→ **What the task asks**
Skip any picture you find and retype all the remaining lines exactly.

→ **Recorded information**
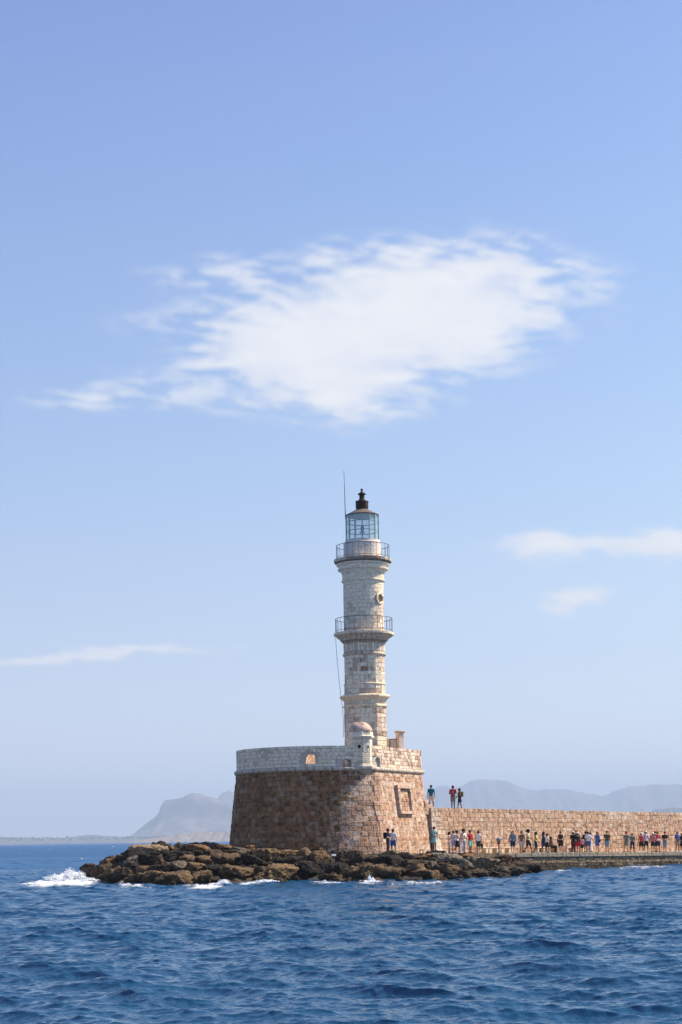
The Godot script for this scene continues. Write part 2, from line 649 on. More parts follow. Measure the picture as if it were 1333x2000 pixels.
func build_sea() -> void:
	make_waves()
	var water := StandardMaterial3D.new()
	water.resource_name = "sea_water"
	water.albedo_color = lin(0.006, 0.056, 0.120)
	water.roughness = 0.10
	water.metallic_specular = 0.52
	water.uv1_triplanar = true
	water.uv1_world_triplanar = true
	water.uv1_scale = Vector3.ONE / 2.7
	water.normal_enabled = true
	water.normal_texture = tex.ripple
	water.normal_scale = 1.0
	# the nearer a strip of water, the finer its waves are built; what is too fine for its strip is left to the gloss
	var v := 470.0
	var last := 0.0
	for strip in [[200.0, 0.62, 900, 0.10], [120.0, 0.55, 820, 0.15], [78.0, 0.5, 700, 0.21], [50.0, 0.5, 600, 0.27], [26.0, 0.5, 520, 0.33], [8.0, 0.6, 420, 0.38]]:
		var rows := PackedFloat32Array()
		if last > 0.0:
			rows.append(last)
		while v > strip[0]:
			rows.append(EYE * F / v)
			v -= strip[1]
		last = rows[-1]
		var m: StandardMaterial3D = water.duplicate()
		m.resource_name = "sea_water"
		m.roughness = strip[3]
		# grazing far water shows the viewer the faces of its waves, not its troughs: less mirror, more depth
		var away := clampf((last - 48.0) / 200.0, 0.0, 1.0)
		m.normal_scale = lerpf(1.0, 0.7, away)
		m.metallic_specular = lerpf(0.52, 0.12, sqrt(away))
		m.albedo_color = lin(lerpf(0.007, 0.012, away), lerpf(0.056, 0.073, away), lerpf(0.120, 0.18, away))
		if last < 60.0:
			m.uv1_scale = Vector3.ONE / 1.6
		structure("sea", sea_mesh(rows, strip[2], 0.40 if last < 50.0 else 0.34), m, "choppy deep blue sea round the rocks")
	var far_water: StandardMaterial3D = water.duplicate()
	far_water.resource_name = "far_sea_water"
	far_water.roughness = 0.42
	far_water.metallic_specular = 0.10
	far_water.albedo_color = lin(0.015, 0.075, 0.205)
	far_water.normal_enabled = false
	far_water.normal_texture = null
	var far := PackedFloat32Array()
	var d := last
	while d < 18500.0:
		far.append(d)
		d *= 1.06
	structure("sea", sea_mesh(far, 60, 1.2), far_water, "dark blue open sea out to the far shore")
	# the water on both sides of the view and below the wave troughs
	var st := begin()
	quad(st, Vector3(-900, -1.1, 60), Vector3(-900, -1.1, -970), Vector3(900, -1.1, -970), Vector3(900, -1.1, 60))
	structure("sea", commit(st), far_water, "sea surface beyond the sides of the view")

# ------------------------------------------------------------------ far land
# a ridge whose crest passes over the listed bearings and heights
func ridge(crest: Array, dist: float, depth: float, rough: float, sd: int, cliff := 0.0) -> ArrayMesh:
	var pts := []
	for c in crest:
		var p := W(c[0], c[1], dist)
		pts.append(Vector2(p.x, maxf(p.y, 1.0)))
	var st := SurfaceTool.new()
	st.begin(Mesh.PRIMITIVE_TRIANGLES)
	var nx := 260
	var nz := 26
	var x0: float = pts[0].x
	var x1: float = pts[-1].x
	var grid := []
	var shade := PackedColorArray()
	for i in nx + 1:
		var x := lerpf(x0, x1, float(i) / nx)
		var h := 0.0
		for k in pts.size() - 1:
			if x >= pts[k].x and x <= pts[k + 1].x:
				h = lerpf(pts[k].y, pts[k + 1].y, (x - pts[k].x) / maxf(pts[k + 1].x - pts[k].x, 0.01))
		var col := []
		for j in nz + 1:
			var t := float(j) / nz * 2.0 - 1.0          # -1 front, 0 crest, 1 back
			var q := (x - x0) / depth * 5.0
			var prof := pow(maxf(0.0, 1.0 - absf(t)), 1.15)
			if cliff > 0.0:
				q *= 0.55
			var g := fbm(q * 1.3 + sd, t * 1.9 + sd * 0.37)
			var gully := absf(fbm(q * 2.6 + sd * 1.7, t * 1.2))
			if cliff > 0.0:
				# a long even scree slope, then a band of cliff, then the rounded top
				var u := 1.0 - absf(t)
				var brk := 0.52 + 0.10 * fbm(q * 0.9 + 3.0, sd)
				prof = lerpf(u / brk * 0.60, 0.60, smoothstep(0.96, 1.04, u / brk)) if u < brk else lerpf(0.60, 1.0, smoothstep(0.0, 1.0, clampf((u - brk) / (0.16 + 0.26 * (1.0 - cliff)), 0.0, 1.0)) * 0.82 + 0.18 * (u - brk) / (1.0 - brk))
			var y := h * prof * (1.0 + g * rough * (0.25 + absf(t)) * 1.1) - gully * h * rough * 0.5 * (1.0 - prof) * prof * 3.0
			y += fbm(q * 6.0, sd + t) * h * rough * 0.05
			# crags and scrub below the rim are darker than the scree
			var dark := 0.0
			if cliff > 0.0:
				var hgt := y / maxf(h, 1.0)
				dark = smoothstep(0.50, 0.60, hgt + g * 0.25) * (1.0 - smoothstep(0.86, 0.97, hgt + g * 0.1)) * smoothstep(-0.25, 0.10, g + 0.12)
			shade.append(Color(lerpf(1.0, 0.30, dark), lerpf(1.0, 0.36, dark), lerpf(1.0, 0.42, dark)))
			col.append(Vector3(x, y, -dist - t * depth))
		grid.append(col)
	for i in nx:
		for j in nz:
			for q in [[i, j], [i, j + 1], [i + 1, j + 1], [i, j], [i + 1, j + 1], [i + 1, j]]:
				st.set_color(shade[q[0] * (nz + 1) + q[1]])
				st.add_vertex(grid[q[0]][q[1]])
	st.index()
	st.generate_normals()
	return st.commit()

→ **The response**
The Godot script for this scene continues. Write part 2, from line 649 on. More parts follow. Measure the picture as if it were 1333x2000 pixels.
func build_sea() -> void:
	make_waves()
	var water := StandardMaterial3D.new()
	water.resource_name = "sea_water"
	water.albedo_color = lin(0.006, 0.056, 0.120)
	water.roughness = 0.10
	water.metallic_specular = 0.52
	water.uv1_triplanar = true
	water.uv1_world_triplanar = true
	water.uv1_scale = Vector3.ONE / 2.7
	water.normal_enabled = true
	water.normal_texture = tex.ripple
	water.normal_scale = 1.0
	# the nearer a strip of water, the finer its waves are built; what is too fine for its strip is left to the gloss
	var v := 470.0
	var last := 0.0
	for strip in [[200.0, 0.62, 900, 0.10], [120.0, 0.55, 820, 0.15], [78.0, 0.5, 700, 0.21], [50.0, 0.5, 600, 0.27], [26.0, 0.5, 520, 0.33], [8.0, 0.6, 420, 0.38]]:
		var rows := PackedFloat32Array()
		if last > 0.0:
			rows.append(last)
		while v > strip[0]:
			rows.append(EYE * F / v)
			v -= strip[1]
		last = rows[-1]
		var m: StandardMaterial3D = water.duplicate()
		m.resource_name = "sea_water"
		m.roughness = strip[3]
		# grazing far water shows the viewer the faces of its waves, not its troughs: less mirror, more depth
		var away := clampf((last - 48.0) / 200.0, 0.0, 1.0)
		m.normal_scale = lerpf(1.0, 0.7, away)
		m.metallic_specular = lerpf(0.52, 0.12, sqrt(away))
		m.albedo_color = lin(lerpf(0.007, 0.012, away), lerpf(0.056, 0.073, away), lerpf(0.120, 0.18, away))
		if last < 60.0:
			m.uv1_scale = Vector3.ONE / 1.6
		structure("sea", sea_mesh(rows, strip[2], 0.40 if last < 50.0 else 0.34), m, "choppy deep blue sea round the rocks")
	var far_water: StandardMaterial3D = water.duplicate()
	far_water.resource_name = "far_sea_water"
	far_water.roughness = 0.42
	far_water.metallic_specular = 0.10
	far_water.albedo_color = lin(0.015, 0.075, 0.205)
	far_water.normal_enabled = false
	far_water.normal_texture = null
	var far := PackedFloat32Array()
	var d := last
	while d < 18500.0:
		far.append(d)
		d *= 1.06
	structure("sea", sea_mesh(far, 60, 1.2), far_water, "dark blue open sea out to the far shore")
	# the water on both sides of the view and below the wave troughs
	var st := begin()
	quad(st, Vector3(-900, -1.1, 60), Vector3(-900, -1.1, -970), Vector3(900, -1.1, -970), Vector3(900, -1.1, 60))
	structure("sea", commit(st), far_water, "sea surface beyond the sides of the view")

# ------------------------------------------------------------------ far land
# a ridge whose crest passes over the listed bearings and heights
func ridge(crest: Array, dist: float, depth: float, rough: float, sd: int, cliff := 0.0) -> ArrayMesh:
	var pts := []
	for c in crest:
		var p := W(c[0], c[1], dist)
		pts.append(Vector2(p.x, maxf(p.y, 1.0)))
	var st := SurfaceTool.new()
	st.begin(Mesh.PRIMITIVE_TRIANGLES)
	var nx := 260
	var nz := 26
	var x0: float = pts[0].x
	var x1: float = pts[-1].x
	var grid := []
	var shade := PackedColorArray()
	for i in nx + 1:
		var x := lerpf(x0, x1, float(i) / nx)
		var h := 0.0
		for k in pts.size() - 1:
			if x >= pts[k].x and x <= pts[k + 1].x:
				h = lerpf(pts[k].y, pts[k + 1].y, (x - pts[k].x) / maxf(pts[k + 1].x - pts[k].x, 0.01))
		var col := []
		for j in nz + 1:
			var t := float(j) / nz * 2.0 - 1.0          # -1 front, 0 crest, 1 back
			var q := (x - x0) / depth * 5.0
			var prof := pow(maxf(0.0, 1.0 - absf(t)), 1.15)
			if cliff > 0.0:
				q *= 0.55
			var g := fbm(q * 1.3 + sd, t * 1.9 + sd * 0.37)
			var gully := absf(fbm(q * 2.6 + sd * 1.7, t * 1.2))
			if cliff > 0.0:
				# a long even scree slope, then a band of cliff, then the rounded top
				var u := 1.0 - absf(t)
				var brk := 0.52 + 0.10 * fbm(q * 0.9 + 3.0, sd)
				prof = lerpf(u / brk * 0.60, 0.60, smoothstep(0.96, 1.04, u / brk)) if u < brk else lerpf(0.60, 1.0, smoothstep(0.0, 1.0, clampf((u - brk) / (0.16 + 0.26 * (1.0 - cliff)), 0.0, 1.0)) * 0.82 + 0.18 * (u - brk) / (1.0 - brk))
			var y := h * prof * (1.0 + g * rough * (0.25 + absf(t)) * 1.1) - gully * h * rough * 0.5 * (1.0 - prof) * prof * 3.0
			y += fbm(q * 6.0, sd + t) * h * rough * 0.05
			# crags and scrub below the rim are darker than the scree
			var dark := 0.0
			if cliff > 0.0:
				var hgt := y / maxf(h, 1.0)
				dark = smoothstep(0.50, 0.60, hgt + g * 0.25) * (1.0 - smoothstep(0.86, 0.97, hgt + g * 0.1)) * smoothstep(-0.25, 0.10, g + 0.12)
			shade.append(Color(lerpf(1.0, 0.30, dark), lerpf(1.0, 0.36, dark), lerpf(1.0, 0.42, dark)))
			col.append(Vector3(x, y, -dist - t * depth))
		grid.append(col)
	for i in nx:
		for j in nz:
			for q in [[i, j], [i, j + 1], [i + 1, j + 1], [i, j], [i + 1, j + 1], [i + 1, j]]:
				st.set_color(shade[q[0] * (nz + 1) + q[1]])
				st.add_vertex(grid[q[0]][q[1]])
	st.index()
	st.generate_normals()
	return st.commit()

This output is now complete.